Monday, August 16, 2004


Englishman in Baghdad

Justin Alexander is an Englishman who works with Jubilee Iraq, a volunteer organization committed to the cancellation of odious Iraqi debt and putting an end to reparations payments.

Against all advice, he decided to come to Baghdad during these turbulent times in his effort to help the Iraqi people through means other than bombing them. Below is an excerpt from his blog post describing his visit. He left Baghdad last Wednesday.


The last 5 days in Iraq have been tough and on the few occasions where I've had 15mins to blog I've felt overwhelmed and therefore wimped out. Apologies to friends who've been worried by the silence...

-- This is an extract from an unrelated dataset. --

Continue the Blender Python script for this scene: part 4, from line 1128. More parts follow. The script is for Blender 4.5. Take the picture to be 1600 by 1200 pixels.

Would you believe I only managed to write that first paragraph when there were five heavy explosions so I quickly quit the hotel internet cafe (to avoid flying glass if a mortar rounds lands outside, and more importantly to avoid all the excited journalists scurrying around with a hungry look on their faces) and headed up to my room. It's quieted down now, so I'm going to have another go!

Iraq, as you may guess, is hot and chaotic. Until last night I was staying in a cheap hotel without air-conditioning (and often without any electricity most of the night) which meant I got no sleep but did get a little understanding of how exhausting and frustrating it is just trying to live a few nights in Baghdad at the moment - quite a few people have suggested that I'm brave coming here but I reply that what takes real courage is to live out here permanently and remain as friendly and self-giving as so many Iraqis are.

However the situation has changed considerably from my last trip in October 2003 when I used to travel alone around the city by foot and taxi, chatting with so many people along the way. Baghdadis whose opinions I respect have insisted that I can no longer do this. It is heartbreaking not to be able to interact so freely now, and my schedule is difficult to juggle as I am dependent on friends to pick me up and drive me around Baghdad's gridlocked streets. One change for the better is a reasonably functioning mobile network, although that results in another variable to juggle - keeping one's phone charged is not easy when the electricity supply is so hit and miss, and the stakes are much higher if the battery suddenly dies (as mine did yesterday evening when I was trying to arrange a pick up at night in a dodgy area).

But anyway, life here still goes on of course. And not just the daily chores and tasks. Love is in the air. I kid you not. …


No, Justin! Those people have to live here. It is their home. Most have no choice. You are the brave one, willingly choosing to come and help, taking so much risk in doing so. I am happy that you are back safely. Hamdilla ala assalama.